GIVEN DATA
⟨

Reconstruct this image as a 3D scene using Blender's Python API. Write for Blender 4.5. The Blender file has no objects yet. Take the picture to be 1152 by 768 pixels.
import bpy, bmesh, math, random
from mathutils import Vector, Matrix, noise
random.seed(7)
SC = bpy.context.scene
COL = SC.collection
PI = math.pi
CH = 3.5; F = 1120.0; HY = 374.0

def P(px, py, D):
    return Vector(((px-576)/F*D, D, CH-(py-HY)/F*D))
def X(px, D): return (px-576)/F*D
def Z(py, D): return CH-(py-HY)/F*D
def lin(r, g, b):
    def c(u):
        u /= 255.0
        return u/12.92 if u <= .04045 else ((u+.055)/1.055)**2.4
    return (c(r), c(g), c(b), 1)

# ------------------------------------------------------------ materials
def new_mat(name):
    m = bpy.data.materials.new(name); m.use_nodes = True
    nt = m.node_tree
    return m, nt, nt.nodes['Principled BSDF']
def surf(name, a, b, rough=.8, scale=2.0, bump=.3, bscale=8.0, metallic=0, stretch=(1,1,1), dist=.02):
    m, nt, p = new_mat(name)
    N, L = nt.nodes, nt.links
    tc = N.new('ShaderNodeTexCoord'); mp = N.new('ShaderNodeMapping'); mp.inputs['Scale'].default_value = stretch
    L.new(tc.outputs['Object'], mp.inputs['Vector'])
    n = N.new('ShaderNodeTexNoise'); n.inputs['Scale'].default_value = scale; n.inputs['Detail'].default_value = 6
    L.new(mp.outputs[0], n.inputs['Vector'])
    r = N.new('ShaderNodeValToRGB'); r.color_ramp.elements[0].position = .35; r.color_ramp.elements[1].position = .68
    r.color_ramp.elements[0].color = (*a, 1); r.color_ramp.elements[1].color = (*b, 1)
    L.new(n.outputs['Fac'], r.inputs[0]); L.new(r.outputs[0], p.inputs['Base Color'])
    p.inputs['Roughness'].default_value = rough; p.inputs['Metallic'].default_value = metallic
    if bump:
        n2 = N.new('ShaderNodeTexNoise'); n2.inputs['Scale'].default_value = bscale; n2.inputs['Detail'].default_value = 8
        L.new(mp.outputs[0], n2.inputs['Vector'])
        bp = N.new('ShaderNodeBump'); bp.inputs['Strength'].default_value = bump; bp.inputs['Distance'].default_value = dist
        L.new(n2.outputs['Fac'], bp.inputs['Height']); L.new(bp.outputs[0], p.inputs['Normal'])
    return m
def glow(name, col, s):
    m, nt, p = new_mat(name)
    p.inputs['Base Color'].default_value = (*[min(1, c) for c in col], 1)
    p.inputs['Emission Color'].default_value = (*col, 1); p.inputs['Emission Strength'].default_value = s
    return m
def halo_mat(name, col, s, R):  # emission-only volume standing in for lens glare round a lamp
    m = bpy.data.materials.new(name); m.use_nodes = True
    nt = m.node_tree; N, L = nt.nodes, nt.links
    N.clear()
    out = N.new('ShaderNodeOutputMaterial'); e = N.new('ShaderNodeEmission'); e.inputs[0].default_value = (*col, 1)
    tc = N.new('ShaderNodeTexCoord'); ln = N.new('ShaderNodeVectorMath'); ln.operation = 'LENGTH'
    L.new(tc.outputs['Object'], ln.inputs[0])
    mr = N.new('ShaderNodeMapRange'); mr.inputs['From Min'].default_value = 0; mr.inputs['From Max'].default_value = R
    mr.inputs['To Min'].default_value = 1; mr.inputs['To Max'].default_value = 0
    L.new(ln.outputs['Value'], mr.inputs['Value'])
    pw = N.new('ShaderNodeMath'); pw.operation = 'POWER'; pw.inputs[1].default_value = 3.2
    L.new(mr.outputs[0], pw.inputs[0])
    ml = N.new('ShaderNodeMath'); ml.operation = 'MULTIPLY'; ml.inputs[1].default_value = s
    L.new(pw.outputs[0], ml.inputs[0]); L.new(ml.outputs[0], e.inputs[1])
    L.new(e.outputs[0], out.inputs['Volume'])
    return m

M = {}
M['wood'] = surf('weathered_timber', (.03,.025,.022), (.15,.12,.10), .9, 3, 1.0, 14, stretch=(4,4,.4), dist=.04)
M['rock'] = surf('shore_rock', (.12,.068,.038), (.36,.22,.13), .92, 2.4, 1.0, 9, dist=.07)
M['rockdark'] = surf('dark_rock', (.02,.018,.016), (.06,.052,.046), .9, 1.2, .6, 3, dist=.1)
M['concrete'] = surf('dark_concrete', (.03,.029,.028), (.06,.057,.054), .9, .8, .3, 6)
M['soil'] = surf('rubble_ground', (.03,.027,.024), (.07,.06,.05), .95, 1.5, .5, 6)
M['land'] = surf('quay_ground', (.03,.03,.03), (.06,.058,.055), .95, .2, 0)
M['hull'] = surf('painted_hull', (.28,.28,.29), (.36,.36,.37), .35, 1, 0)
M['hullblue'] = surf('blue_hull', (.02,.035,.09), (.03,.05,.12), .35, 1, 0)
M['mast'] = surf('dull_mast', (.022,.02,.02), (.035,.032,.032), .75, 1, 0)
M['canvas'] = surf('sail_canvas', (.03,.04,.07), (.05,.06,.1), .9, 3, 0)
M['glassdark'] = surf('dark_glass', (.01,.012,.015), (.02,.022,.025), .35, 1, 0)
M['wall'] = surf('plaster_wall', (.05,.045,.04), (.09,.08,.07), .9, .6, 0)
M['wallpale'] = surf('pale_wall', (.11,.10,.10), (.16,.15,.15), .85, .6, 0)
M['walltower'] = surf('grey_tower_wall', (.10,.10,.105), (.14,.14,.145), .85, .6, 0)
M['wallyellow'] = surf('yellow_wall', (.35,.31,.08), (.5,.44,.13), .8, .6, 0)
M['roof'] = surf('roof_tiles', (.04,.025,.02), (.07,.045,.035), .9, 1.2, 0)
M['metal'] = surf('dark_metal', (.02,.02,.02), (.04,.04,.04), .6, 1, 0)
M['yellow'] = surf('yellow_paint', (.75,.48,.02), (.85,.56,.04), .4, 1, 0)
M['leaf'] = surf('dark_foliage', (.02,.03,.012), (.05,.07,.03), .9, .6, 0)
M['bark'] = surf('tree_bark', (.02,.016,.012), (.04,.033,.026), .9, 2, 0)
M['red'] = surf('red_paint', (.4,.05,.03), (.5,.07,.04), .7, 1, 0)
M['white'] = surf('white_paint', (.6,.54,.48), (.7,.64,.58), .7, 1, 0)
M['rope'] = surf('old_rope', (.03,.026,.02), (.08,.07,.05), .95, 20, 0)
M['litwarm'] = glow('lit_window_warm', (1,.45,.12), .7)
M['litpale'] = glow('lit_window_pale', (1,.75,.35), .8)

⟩

WHAT NEEDS TO BE DONE
All of the data must be returned exactly.

WRITTEN SOLUTION
Reconstruct this image as a 3D scene using Blender's Python API. Write for Blender 4.5. The Blender file has no objects yet. Take the picture to be 1152 by 768 pixels.
import bpy, bmesh, math, random
from mathutils import Vector, Matrix, noise
random.seed(7)
SC = bpy.context.scene
COL = SC.collection
PI = math.pi
CH = 3.5; F = 1120.0; HY = 374.0

def P(px, py, D):
    return Vector(((px-576)/F*D, D, CH-(py-HY)/F*D))
def X(px, D): return (px-576)/F*D
def Z(py, D): return CH-(py-HY)/F*D
def lin(r, g, b):
    def c(u):
        u /= 255.0
        return u/12.92 if u <= .04045 else ((u+.055)/1.055)**2.4
    return (c(r), c(g), c(b), 1)

# ------------------------------------------------------------ materials
def new_mat(name):
    m = bpy.data.materials.new(name); m.use_nodes = True
    nt = m.node_tree
    return m, nt, nt.nodes['Principled BSDF']
def surf(name, a, b, rough=.8, scale=2.0, bump=.3, bscale=8.0, metallic=0, stretch=(1,1,1), dist=.02):
    m, nt, p = new_mat(name)
    N, L = nt.nodes, nt.links
    tc = N.new('ShaderNodeTexCoord'); mp = N.new('ShaderNodeMapping'); mp.inputs['Scale'].default_value = stretch
    L.new(tc.outputs['Object'], mp.inputs['Vector'])
    n = N.new('ShaderNodeTexNoise'); n.inputs['Scale'].default_value = scale; n.inputs['Detail'].default_value = 6
    L.new(mp.outputs[0], n.inputs['Vector'])
    r = N.new('ShaderNodeValToRGB'); r.color_ramp.elements[0].position = .35; r.color_ramp.elements[1].position = .68
    r.color_ramp.elements[0].color = (*a, 1); r.color_ramp.elements[1].color = (*b, 1)
    L.new(n.outputs['Fac'], r.inputs[0]); L.new(r.outputs[0], p.inputs['Base Color'])
    p.inputs['Roughness'].default_value = rough; p.inputs['Metallic'].default_value = metallic
    if bump:
        n2 = N.new('ShaderNodeTexNoise'); n2.inputs['Scale'].default_value = bscale; n2.inputs['Detail'].default_value = 8
        L.new(mp.outputs[0], n2.inputs['Vector'])
        bp = N.new('ShaderNodeBump'); bp.inputs['Strength'].default_value = bump; bp.inputs['Distance'].default_value = dist
        L.new(n2.outputs['Fac'], bp.inputs['Height']); L.new(bp.outputs[0], p.inputs['Normal'])
    return m
def glow(name, col, s):
    m, nt, p = new_mat(name)
    p.inputs['Base Color'].default_value = (*[min(1, c) for c in col], 1)
    p.inputs['Emission Color'].default_value = (*col, 1); p.inputs['Emission Strength'].default_value = s
    return m
def halo_mat(name, col, s, R):  # emission-only volume standing in for lens glare round a lamp
    m = bpy.data.materials.new(name); m.use_nodes = True
    nt = m.node_tree; N, L = nt.nodes, nt.links
    N.clear()
    out = N.new('ShaderNodeOutputMaterial'); e = N.new('ShaderNodeEmission'); e.inputs[0].default_value = (*col, 1)
    tc = N.new('ShaderNodeTexCoord'); ln = N.new('ShaderNodeVectorMath'); ln.operation = 'LENGTH'
    L.new(tc.outputs['Object'], ln.inputs[0])
    mr = N.new('ShaderNodeMapRange'); mr.inputs['From Min'].default_value = 0; mr.inputs['From Max'].default_value = R
    mr.inputs['To Min'].default_value = 1; mr.inputs['To Max'].default_value = 0
    L.new(ln.outputs['Value'], mr.inputs['Value'])
    pw = N.new('ShaderNodeMath'); pw.operation = 'POWER'; pw.inputs[1].default_value = 3.2
    L.new(mr.outputs[0], pw.inputs[0])
    ml = N.new('ShaderNodeMath'); ml.operation = 'MULTIPLY'; ml.inputs[1].default_value = s
    L.new(pw.outputs[0], ml.inputs[0]); L.new(ml.outputs[0], e.inputs[1])
    L.new(e.outputs[0], out.inputs['Volume'])
    return m

M = {}
M['wood'] = surf('weathered_timber', (.03,.025,.022), (.15,.12,.10), .9, 3, 1.0, 14, stretch=(4,4,.4), dist=.04)
M['rock'] = surf('shore_rock', (.12,.068,.038), (.36,.22,.13), .92, 2.4, 1.0, 9, dist=.07)
M['rockdark'] = surf('dark_rock', (.02,.018,.016), (.06,.052,.046), .9, 1.2, .6, 3, dist=.1)
M['concrete'] = surf('dark_concrete', (.03,.029,.028), (.06,.057,.054), .9, .8, .3, 6)
M['soil'] = surf('rubble_ground', (.03,.027,.024), (.07,.06,.05), .95, 1.5, .5, 6)
M['land'] = surf('quay_ground', (.03,.03,.03), (.06,.058,.055), .95, .2, 0)
M['hull'] = surf('painted_hull', (.28,.28,.29), (.36,.36,.37), .35, 1, 0)
M['hullblue'] = surf('blue_hull', (.02,.035,.09), (.03,.05,.12), .35, 1, 0)
M['mast'] = surf('dull_mast', (.022,.02,.02), (.035,.032,.032), .75, 1, 0)
M['canvas'] = surf('sail_canvas', (.03,.04,.07), (.05,.06,.1), .9, 3, 0)
M['glassdark'] = surf('dark_glass', (.01,.012,.015), (.02,.022,.025), .35, 1, 0)
M['wall'] = surf('plaster_wall', (.05,.045,.04), (.09,.08,.07), .9, .6, 0)
M['wallpale'] = surf('pale_wall', (.11,.10,.10), (.16,.15,.15), .85, .6, 0)
M['walltower'] = surf('grey_tower_wall', (.10,.10,.105), (.14,.14,.145), .85, .6, 0)
M['wallyellow'] = surf('yellow_wall', (.35,.31,.08), (.5,.44,.13), .8, .6, 0)
M['roof'] = surf('roof_tiles', (.04,.025,.02), (.07,.045,.035), .9, 1.2, 0)
M['metal'] = surf('dark_metal', (.02,.02,.02), (.04,.04,.04), .6, 1, 0)
M['yellow'] = surf('yellow_paint', (.75,.48,.02), (.85,.56,.04), .4, 1, 0)
M['leaf'] = surf('dark_foliage', (.02,.03,.012), (.05,.07,.03), .9, .6, 0)
M['bark'] = surf('tree_bark', (.02,.016,.012), (.04,.033,.026), .9, 2, 0)
M['red'] = surf('red_paint', (.4,.05,.03), (.5,.07,.04), .7, 1, 0)
M['white'] = surf('white_paint', (.6,.54,.48), (.7,.64,.58), .7, 1, 0)
M['rope'] = surf('old_rope', (.03,.026,.02), (.08,.07,.05), .95, 20, 0)
M['litwarm'] = glow('lit_window_warm', (1,.45,.12), .7)
M['litpale'] = glow('lit_window_pale', (1,.75,.35), .8)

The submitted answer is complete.